I will be using two 500 VA transformers with dual 50 V secondaries to support approximately 71 Volt rails to drive a 4 ohm load. My read of the chart is to look at the 1000 VA transformer with 71 Volt rails. The chart says to halve the VA rating if you are using a separate transformer for each channel. That sends me back to the 500 VA transformer which indicates a fuse between 4A and 10A. That's a pretty wide current range. Exactly what size fuse do I use?
Am I interpreting this correctly?

Any help would be appreciated,

John
Transformer has a 500VA rating.
At each secondary the theoretical maximum continuous AC current is 0.5 x 500/50 = 5Aac
After rectification and filtering multiply the AC rating by 1.414 for the maximum continuous DC rating. However the peak DC current able to be supplied by your smoothing capacitors is almost unlimited. So, to protect your speakers choose 4A and to protect remaining transistors, if any, choose up to 10A.
At each primary the maximum continuous current (for me with 250Vac mains) is 500/250 = 2Aac. Without AC inrush current limiting on your transformers the initial current into the transformer may blow the 2A AC fuse.
 
Johno, you wrote "So, to protect your speakers choose 4A and to protect remaining transistors, if any, choose up to 10A."

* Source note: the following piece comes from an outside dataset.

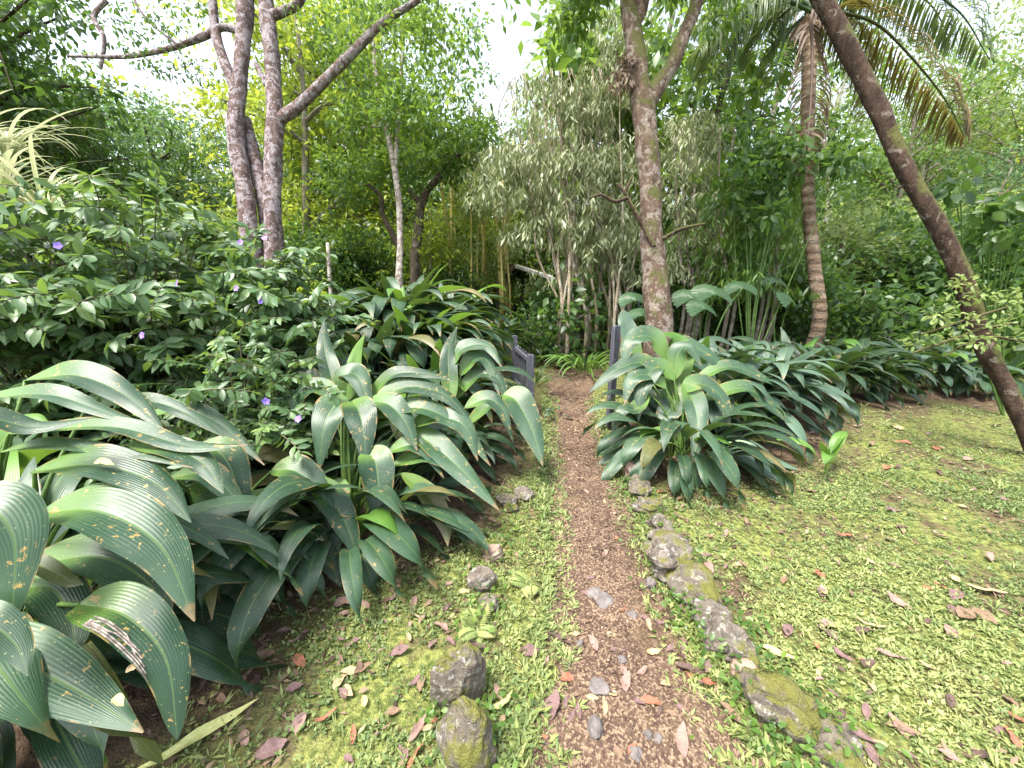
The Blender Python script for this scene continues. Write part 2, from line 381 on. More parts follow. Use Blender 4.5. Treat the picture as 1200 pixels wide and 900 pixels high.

Yes, mains here are a nominal 120 volts AC. I don't understand how this works in practice. There are two fuses (one for the + and one for the minus rails) on each channel. They should be the same value, correct? If so, should they be 4A or 10A? If the amplifier is working correctly, what is highest current draw it will typically see?

Thanks,

John
 
not 100% the same as your build, I have a single 800VA transformer, but running amp boards at +/-72Vdc (so close).

I have a 8A on the ICE mains (with a softstart) and I started with 4A and one blew from an unrelated transistor failure, but when I looked at the other channel, I could see the filament had been hot and was no longer silver and perfectly straight, more dark grey and had a slight bend in it.
I replaced all four fuses with 6.3A (I had that on hand, otherwise I would just go with 6A) and have been running it for almost a year now without any issue.